Give back exactly the lines from the start of the listing to the line containing "scene.camera = co", inclusive, and nothing beyond them.
------------------------------------------------------------
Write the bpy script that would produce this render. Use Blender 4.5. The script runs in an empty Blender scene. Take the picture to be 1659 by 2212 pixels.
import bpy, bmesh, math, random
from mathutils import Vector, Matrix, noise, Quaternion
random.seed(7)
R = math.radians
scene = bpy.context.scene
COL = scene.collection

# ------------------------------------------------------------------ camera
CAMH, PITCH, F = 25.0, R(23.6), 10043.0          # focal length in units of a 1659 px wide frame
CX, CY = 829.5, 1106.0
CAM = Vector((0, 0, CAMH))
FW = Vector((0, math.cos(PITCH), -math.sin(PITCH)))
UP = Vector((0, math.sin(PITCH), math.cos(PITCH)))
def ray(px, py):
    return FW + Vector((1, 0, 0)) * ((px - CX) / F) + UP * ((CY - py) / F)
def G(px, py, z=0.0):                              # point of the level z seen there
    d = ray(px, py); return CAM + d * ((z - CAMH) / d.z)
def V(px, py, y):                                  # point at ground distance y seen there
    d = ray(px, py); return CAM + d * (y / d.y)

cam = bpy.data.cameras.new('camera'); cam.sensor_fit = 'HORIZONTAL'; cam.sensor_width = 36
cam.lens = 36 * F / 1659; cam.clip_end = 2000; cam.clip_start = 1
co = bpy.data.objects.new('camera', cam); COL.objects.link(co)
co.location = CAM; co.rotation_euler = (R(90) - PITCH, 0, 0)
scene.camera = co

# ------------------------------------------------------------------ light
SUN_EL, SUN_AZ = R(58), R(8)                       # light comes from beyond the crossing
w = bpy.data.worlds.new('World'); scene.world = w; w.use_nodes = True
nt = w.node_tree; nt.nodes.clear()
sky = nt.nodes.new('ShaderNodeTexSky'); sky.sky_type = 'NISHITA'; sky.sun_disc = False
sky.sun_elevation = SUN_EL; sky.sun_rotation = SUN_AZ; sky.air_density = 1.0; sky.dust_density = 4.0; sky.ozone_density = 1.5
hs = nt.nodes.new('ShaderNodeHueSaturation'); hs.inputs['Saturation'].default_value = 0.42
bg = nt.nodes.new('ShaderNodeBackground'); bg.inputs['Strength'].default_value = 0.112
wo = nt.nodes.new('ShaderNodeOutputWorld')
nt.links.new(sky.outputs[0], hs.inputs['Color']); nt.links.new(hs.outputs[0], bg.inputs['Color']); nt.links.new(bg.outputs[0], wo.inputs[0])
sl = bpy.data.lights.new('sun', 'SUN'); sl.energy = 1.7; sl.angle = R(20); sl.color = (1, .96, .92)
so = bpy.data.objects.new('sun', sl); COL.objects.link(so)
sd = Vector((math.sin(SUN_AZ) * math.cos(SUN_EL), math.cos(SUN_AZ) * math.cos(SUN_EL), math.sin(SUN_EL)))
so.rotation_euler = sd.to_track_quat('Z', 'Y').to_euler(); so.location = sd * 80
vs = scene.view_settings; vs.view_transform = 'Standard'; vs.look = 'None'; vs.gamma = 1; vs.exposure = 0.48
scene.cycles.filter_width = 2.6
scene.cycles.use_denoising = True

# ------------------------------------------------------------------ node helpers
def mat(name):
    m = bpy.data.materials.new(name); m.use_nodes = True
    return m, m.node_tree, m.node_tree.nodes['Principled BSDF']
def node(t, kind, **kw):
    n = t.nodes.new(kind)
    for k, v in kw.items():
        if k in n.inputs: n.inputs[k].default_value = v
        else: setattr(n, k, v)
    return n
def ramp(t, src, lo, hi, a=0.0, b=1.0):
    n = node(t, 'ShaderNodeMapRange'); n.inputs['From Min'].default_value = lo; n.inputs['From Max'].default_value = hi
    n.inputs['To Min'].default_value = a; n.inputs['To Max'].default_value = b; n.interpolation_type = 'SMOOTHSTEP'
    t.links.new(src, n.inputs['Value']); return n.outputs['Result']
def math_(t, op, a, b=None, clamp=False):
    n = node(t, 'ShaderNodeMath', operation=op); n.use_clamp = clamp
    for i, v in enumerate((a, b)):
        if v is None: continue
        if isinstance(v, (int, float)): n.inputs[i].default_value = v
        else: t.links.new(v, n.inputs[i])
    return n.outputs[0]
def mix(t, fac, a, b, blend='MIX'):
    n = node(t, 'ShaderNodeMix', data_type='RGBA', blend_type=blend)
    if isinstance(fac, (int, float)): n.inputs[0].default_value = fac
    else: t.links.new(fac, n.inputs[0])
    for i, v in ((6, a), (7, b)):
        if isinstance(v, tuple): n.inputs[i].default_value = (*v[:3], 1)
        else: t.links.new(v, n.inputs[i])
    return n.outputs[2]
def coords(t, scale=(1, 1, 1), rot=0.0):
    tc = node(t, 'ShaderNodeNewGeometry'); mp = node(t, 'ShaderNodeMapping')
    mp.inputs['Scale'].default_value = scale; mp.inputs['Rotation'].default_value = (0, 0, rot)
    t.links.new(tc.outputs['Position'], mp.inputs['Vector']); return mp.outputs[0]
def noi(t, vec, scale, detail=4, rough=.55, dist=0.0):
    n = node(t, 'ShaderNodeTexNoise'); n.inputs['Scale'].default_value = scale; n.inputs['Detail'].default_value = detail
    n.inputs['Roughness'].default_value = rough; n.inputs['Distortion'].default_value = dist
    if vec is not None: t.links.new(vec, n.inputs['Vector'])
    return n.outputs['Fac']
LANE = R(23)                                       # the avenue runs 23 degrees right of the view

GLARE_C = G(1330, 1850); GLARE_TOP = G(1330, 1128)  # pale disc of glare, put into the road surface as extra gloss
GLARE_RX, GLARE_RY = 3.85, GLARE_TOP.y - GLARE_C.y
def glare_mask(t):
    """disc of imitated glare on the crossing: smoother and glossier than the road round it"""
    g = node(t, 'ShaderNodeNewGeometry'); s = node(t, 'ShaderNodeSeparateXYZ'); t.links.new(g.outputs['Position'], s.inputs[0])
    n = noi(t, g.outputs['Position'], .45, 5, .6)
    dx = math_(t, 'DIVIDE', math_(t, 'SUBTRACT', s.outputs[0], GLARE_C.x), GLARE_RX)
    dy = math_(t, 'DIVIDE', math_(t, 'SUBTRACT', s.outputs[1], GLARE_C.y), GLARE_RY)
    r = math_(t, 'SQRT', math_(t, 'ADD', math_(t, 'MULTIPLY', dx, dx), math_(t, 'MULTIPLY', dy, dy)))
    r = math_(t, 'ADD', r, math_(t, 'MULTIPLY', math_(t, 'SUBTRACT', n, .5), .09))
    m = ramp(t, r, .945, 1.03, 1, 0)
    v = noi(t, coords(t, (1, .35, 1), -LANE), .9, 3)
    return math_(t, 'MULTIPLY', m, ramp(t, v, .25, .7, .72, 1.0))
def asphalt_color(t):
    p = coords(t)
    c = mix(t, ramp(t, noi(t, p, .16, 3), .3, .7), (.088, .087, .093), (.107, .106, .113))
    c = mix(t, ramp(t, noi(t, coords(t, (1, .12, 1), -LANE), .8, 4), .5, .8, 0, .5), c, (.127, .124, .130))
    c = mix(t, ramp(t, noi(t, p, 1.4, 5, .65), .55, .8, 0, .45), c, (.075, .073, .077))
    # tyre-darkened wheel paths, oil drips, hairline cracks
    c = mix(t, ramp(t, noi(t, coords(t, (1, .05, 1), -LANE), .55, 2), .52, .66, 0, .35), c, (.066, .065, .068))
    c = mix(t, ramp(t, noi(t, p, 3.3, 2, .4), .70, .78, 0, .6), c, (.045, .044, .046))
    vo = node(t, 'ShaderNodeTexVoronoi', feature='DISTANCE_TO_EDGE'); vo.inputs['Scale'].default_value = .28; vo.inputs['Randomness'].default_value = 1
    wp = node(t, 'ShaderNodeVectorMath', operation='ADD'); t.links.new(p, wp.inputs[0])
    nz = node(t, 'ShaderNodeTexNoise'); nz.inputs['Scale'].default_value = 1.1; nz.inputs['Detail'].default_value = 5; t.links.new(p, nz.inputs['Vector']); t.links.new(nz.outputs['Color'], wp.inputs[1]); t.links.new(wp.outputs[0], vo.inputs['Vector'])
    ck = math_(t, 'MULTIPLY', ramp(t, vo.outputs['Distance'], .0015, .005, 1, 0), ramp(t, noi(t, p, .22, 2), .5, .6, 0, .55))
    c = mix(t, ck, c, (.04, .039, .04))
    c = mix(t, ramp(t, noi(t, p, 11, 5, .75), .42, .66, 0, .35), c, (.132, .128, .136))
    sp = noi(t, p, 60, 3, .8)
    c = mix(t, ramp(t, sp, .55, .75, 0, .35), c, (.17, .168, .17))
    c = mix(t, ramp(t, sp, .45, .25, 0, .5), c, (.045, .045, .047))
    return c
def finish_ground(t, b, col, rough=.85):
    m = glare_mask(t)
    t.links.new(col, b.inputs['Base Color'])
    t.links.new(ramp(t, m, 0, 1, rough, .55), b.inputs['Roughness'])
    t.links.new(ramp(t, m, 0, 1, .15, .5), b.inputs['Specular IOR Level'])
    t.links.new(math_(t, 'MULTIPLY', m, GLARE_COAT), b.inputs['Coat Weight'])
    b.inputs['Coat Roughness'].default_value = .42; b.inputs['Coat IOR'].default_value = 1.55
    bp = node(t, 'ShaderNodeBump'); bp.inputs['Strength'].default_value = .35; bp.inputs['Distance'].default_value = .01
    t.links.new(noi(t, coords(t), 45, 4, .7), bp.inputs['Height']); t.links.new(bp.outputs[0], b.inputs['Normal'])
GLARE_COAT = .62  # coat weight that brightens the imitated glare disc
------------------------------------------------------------
**THE ANSWER**.
Write the bpy script that would produce this render. Use Blender 4.5. The script runs in an empty Blender scene. Take the picture to be 1659 by 2212 pixels.
import bpy, bmesh, math, random
from mathutils import Vector, Matrix, noise, Quaternion
random.seed(7)
R = math.radians
scene = bpy.context.scene
COL = scene.collection

# ------------------------------------------------------------------ camera
CAMH, PITCH, F = 25.0, R(23.6), 10043.0          # focal length in units of a 1659 px wide frame
CX, CY = 829.5, 1106.0
CAM = Vector((0, 0, CAMH))
FW = Vector((0, math.cos(PITCH), -math.sin(PITCH)))
UP = Vector((0, math.sin(PITCH), math.cos(PITCH)))
def ray(px, py):
    return FW + Vector((1, 0, 0)) * ((px - CX) / F) + UP * ((CY - py) / F)
def G(px, py, z=0.0):                              # point of the level z seen there
    d = ray(px, py); return CAM + d * ((z - CAMH) / d.z)
def V(px, py, y):                                  # point at ground distance y seen there
    d = ray(px, py); return CAM + d * (y / d.y)

cam = bpy.data.cameras.new('camera'); cam.sensor_fit = 'HORIZONTAL'; cam.sensor_width = 36
cam.lens = 36 * F / 1659; cam.clip_end = 2000; cam.clip_start = 1
co = bpy.data.objects.new('camera', cam); COL.objects.link(co)
co.location = CAM; co.rotation_euler = (R(90) - PITCH, 0, 0)
scene.camera = co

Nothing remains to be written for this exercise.